## Begin Information shown

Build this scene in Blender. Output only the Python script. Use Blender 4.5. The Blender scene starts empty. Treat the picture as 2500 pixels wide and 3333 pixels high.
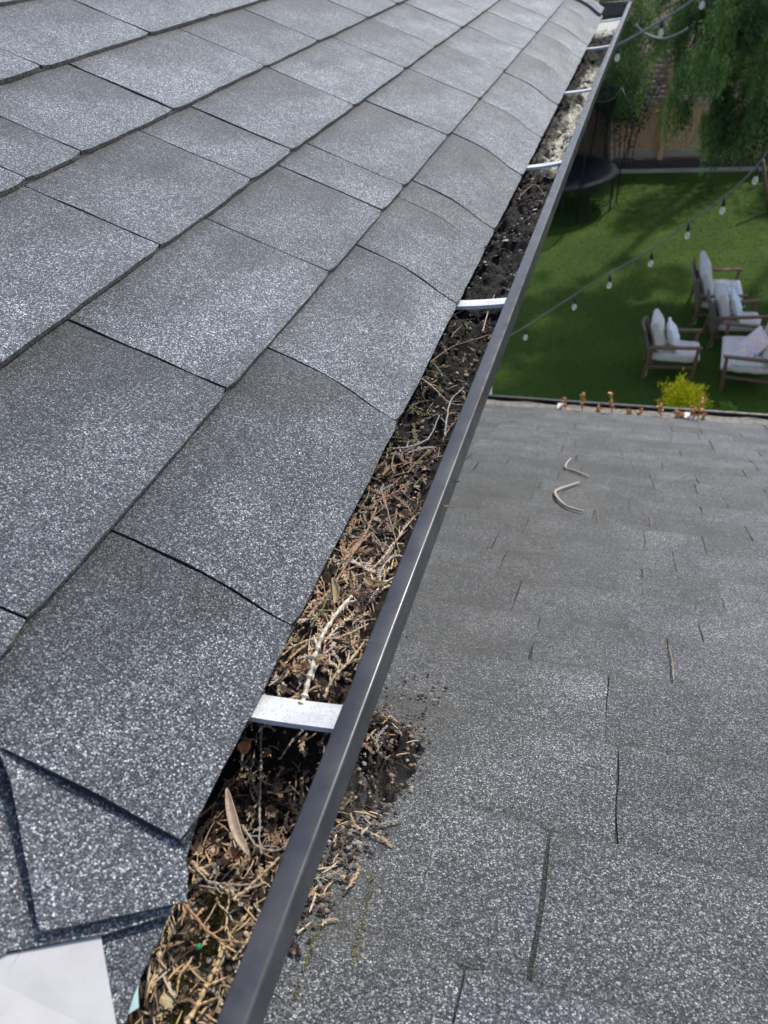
import bpy, bmesh, math, random
import numpy as np
from mathutils import Vector, Matrix, noise
random.seed(7); rng = np.random.default_rng(7)
D = bpy.data; SC = bpy.context.scene; COL = SC.collection
R_ = math.radians

# ------------------------------------------------------------------ camera
CAMZ = 6.0
K = 0.5                       # metres per working unit near the camera
YAW, PITCH, ROLL, F = -0.38345356, 0.69939536, 0.13192348, 2311.0
TH = 0.4324                   # pitch of both roofs
CX, CY = 1250.0, 1666.5
def _rot():
    cy, sy = math.cos(YAW), math.sin(YAW)
    fw = Vector((sy*math.cos(PITCH), cy*math.cos(PITCH), -math.sin(PITCH)))
    r = Vector((cy, -sy, 0)); d = fw.cross(r)
    r2 = math.cos(ROLL)*r + math.sin(ROLL)*d; d2 = -math.sin(ROLL)*r + math.cos(ROLL)*d
    return r2, d2, fw
RX, RD, RF = _rot()
cam = D.cameras.new('camera'); camo = D.objects.new('camera', cam); COL.objects.link(camo)
m = Matrix((RX, -RD, -RF)).transposed().to_4x4(); m.translation = (0, 0, CAMZ)
camo.matrix_world = m
cam.sensor_fit = 'HORIZONTAL'; cam.sensor_width = 36; cam.lens = 36*F/2500
cam.clip_start = 0.02; cam.clip_end = 500
cam.dof.use_dof = True; cam.dof.focus_distance = 0.92; cam.dof.aperture_fstop = 10.0
SC.camera = camo
# ------------------------------------------------------------------ light
w = D.worlds.new('World'); SC.world = w; w.use_nodes = True
nt = w.node_tree; bg = nt.nodes['Background']
sky = nt.nodes.new('ShaderNodeTexSky'); sky.sky_type = 'NISHITA'; sky.sun_disc = False
SUN = Vector((0.34, 0.80, 1.0)).normalized()
elev = math.asin(SUN.z); az = math.atan2(SUN.x, SUN.y)
sky.sun_elevation = elev; sky.sun_rotation = az
sky.air_density = 1.0; sky.dust_density = 2.0; sky.ozone_density = 1.0
nt.links.new(sky.outputs[0], bg.inputs[0]); bg.inputs[1].default_value = 0.15
sl = D.lights.new('sun', 'SUN'); sl.energy = 2.8; sl.angle = R_(0.8); sl.color = (1, .955, .89)
so = D.objects.new('sun', sl); COL.objects.link(so)
so.rotation_euler = SUN.to_track_quat('Z', 'Y').to_euler()
SC.view_settings.view_transform = 'Standard'; SC.view_settings.look = 'None'
SC.view_settings.exposure = 0.45; SC.view_settings.gamma = 1
SC.cycles.max_bounces = 8; SC.cycles.transparent_max_bounces = 12

# ------------------------------------------------------------------ helpers
def ray(px, py): return RX*((px-CX)/F) + RD*((py-CY)/F) + RF
def at_z(px, py, z):
    v = ray(px, py); return v*((z-CAMZ)/v.z) + Vector((0, 0, CAMZ))
def at_y(px, py, y):
    v = ray(px, py); return v*(y/v.y) + Vector((0, 0, CAMZ))
def at_low(px, py, h=0.0):          # point on the lower roof
    n = Vector((0, math.sin(TH), math.cos(TH)))
    v = ray(px, py); return v*((-1.08*K+h)/v.dot(n)) + Vector((0, 0, CAMZ))
def U(x, y, z): return Vector((x*K, y*K, CAMZ+z*K))

def tag(o, label=None, cat=None, group=None, kind=None):
    if label: o['label'] = label
    if cat: o['category'] = cat
    if group: o['group'] = group
    if kind: o['kind'] = kind
    return o
def thing(name, loc, label, cat, group=None, rz=0):
    o = D.objects.new(name, None); COL.objects.link(o); o.location = loc; o.rotation_euler = (0, 0, rz)
    o.empty_display_size = .05
    return tag(o, label, cat, group)
def mesh(name, V, Fc, mat, parent=None, col=None, smooth=False, world=True):
    me = D.meshes.new(name)
    V = np.asarray(V, float).reshape(-1, 3)
    if parent is not None and world:
        p = parent; off = Vector((0, 0, 0))
        while p is not None: off += p.location; p = p.parent
        V = V - np.array(off)
    me.from_pydata([tuple(v) for v in V], [], [tuple(int(i) for i in f) for f in Fc]); me.update()
    if col is not None:
        a = me.color_attributes.new('Col', 'FLOAT_COLOR', 'POINT')
        c = np.ones((len(V), 4)); c[:, :3] = np.asarray(col, float).reshape(-1, 3)
        a.data.foreach_set('color', c.ravel())
    if smooth: me.polygons.foreach_set('use_smooth', [True]*len(me.polygons))
    if mat: me.materials.append(mat)
    o = D.objects.new(name, me); COL.objects.link(o)
    if parent is not None: o.parent = parent
    return o
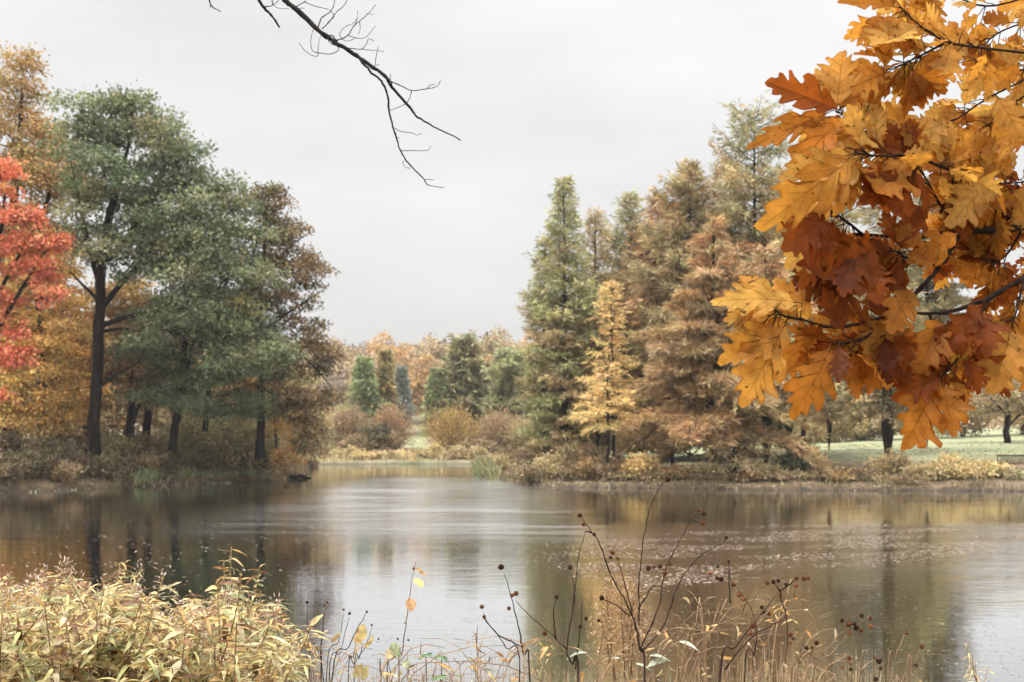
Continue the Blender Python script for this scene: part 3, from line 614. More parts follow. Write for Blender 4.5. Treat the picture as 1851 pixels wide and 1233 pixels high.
con('dawn_redwood', 'khaki conifer filling the gap left of the tall airy tree', 1312, 83, 285, 95, 760, KHAKI, 113, nb=100, prof='spire', up=0.4, droop=0.3, card=(0.40, 0.10))
con('bald_cypress', 'khaki brown cypress right behind the tall airy tree', 1412, 82, 300, 115, 740, KHAKI, 114, nb=90, prof='spire', up=0.3, droop=0.35, card=(0.42, 0.10))
for i, (px, D, top, hw, low) in enumerate([(1498, 80, 290, 115, 690), (1676, 84, 320, 105, 680)]):
    con('bald_cypress', ['tall khaki cypress behind the oak leaves, next to the slim lawn trunk', 'khaki cypress behind the oak leaves right of the thick trunk', 'shorter khaki cypress behind the oak leaves toward the lone lawn tree'][i], px, D, top, hw, low, OLIVE if i % 2 else KHAKI, 850 + i, nb=75, prof='spire', up=0.25, droop=0.35, card=(0.46, 0.12), trunk_r=.28)
con('low_cypress', 'low spreading tan cypress with flat boughs close to the water', 1330, 65.5, 780, 85, 845, KHAKI, 122, nb=9, prof='col', up=0.05, droop=0.25, card=(0.42, 0.09), trunk_r=.12)
con('low_cypress', 'low rusty cypress sapling at the foot of the russet cypress', 1215, 68.5, 700, 60, 815, RUST, 123, nb=20, prof='cone', up=0.1, droop=0.3, card=(0.42, 0.09), trunk_r=.12)
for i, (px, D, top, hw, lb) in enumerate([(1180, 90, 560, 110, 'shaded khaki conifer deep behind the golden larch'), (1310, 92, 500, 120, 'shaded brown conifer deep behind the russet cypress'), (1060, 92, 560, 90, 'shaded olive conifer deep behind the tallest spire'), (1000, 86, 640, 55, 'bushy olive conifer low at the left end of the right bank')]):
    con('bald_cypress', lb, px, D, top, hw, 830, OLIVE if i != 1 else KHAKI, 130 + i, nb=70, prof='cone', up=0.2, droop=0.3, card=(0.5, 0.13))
D = 100.0
broadleaf('lawn_tree', 'rounded tan tree with short dark trunk standing alone on the pale lawn', at_ground(1820, D),
          [tr_(D, (1820, 812, .30), (1820, 780, .26), (1822, 740, .2), (1815, 700, .08)), tr_(D, (1821, 772, .1), (1850, 742, .08), (1880, 715, .04)), tr_(D, (1820, 750, .1), (1785, 715, .07), (1765, 700, .03))],
          [blob(1820, 715, D, 85, 42, 3.2, 2), blob(1770, 735, D, 45, 26, 2.4, .8), blob(1880, 735, D, 50, 28, 2.4, .8), blob(1810, 680, D, 50, 24, 2.4, .8)],
          [(3, (0.38, 0.28, 0.16)), (2, (0.30, 0.22, 0.12)), (2, (0.44, 0.35, 0.21))], 140, nclump=80, R=0.9, leaves=130, size=0.22, trunk_r=.32)
for i, (px, D, top, rx, pl, lb) in enumerate([(1490, 135, 700, 60, 'S', 'pale tree line tree beyond the lawn, left of the thick cypress trunk'), (1560, 140, 690, 60, 'T', 'tan tree beyond the lawn, close to the left of the thick cypress trunk'), (1660, 138, 650, 75, 'S', 'pale straw-coloured tree beyond the lawn behind the hanging oak leaves'),
        (1740, 145, 640, 80, 'T', 'tan-pink tree beyond the lawn between oak leaves and lawn tree'), (1850, 150, 620, 90, 'S', 'tall pale tree beyond the lawn behind the lone lawn tree'), (1960, 150, 640, 90, 'T', 'tan tree beyond the lawn at the right end')]):
    k = D / F; zt = gz(W(px, D), D)
    c0 = P(px, top, D); cz = (c0[2] + zt) / 2 + 0.4
    broadleaf('park_tree', lb, at_ground(px, D), [[(np.array([c0[0], D, zt - .2]), .26), (np.array([c0[0] + .2, D, cz]), .18), (np.array([c0[0], D, c0[2] - 1]), .05)]],
              [(np.array([c0[0], D, (c0[2] + zt) / 2]), (rx * k * 1.15, 3.0, (c0[2] - zt) / 2 * 1.02), 1)], STRAW if pl == 'S' else [(2, (0.48, 0.37, 0.23)), (1, (0.54, 0.39, 0.23))], 150 + i, nclump=95, R=1.5, leaves=170, size=0.36)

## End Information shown

◆ Work to do
Print the entries as they stand, first line through the line holding "R_ = math.radians", with every picture removed.

◆ Reply to the task
Build this scene in Blender. Output only the Python script. Use Blender 4.5. The Blender scene starts empty. Treat the picture as 2500 pixels wide and 3333 pixels high.
import bpy, bmesh, math, random
import numpy as np
from mathutils import Vector, Matrix, noise
random.seed(7); rng = np.random.default_rng(7)
D = bpy.data; SC = bpy.context.scene; COL = SC.collection
R_ = math.radians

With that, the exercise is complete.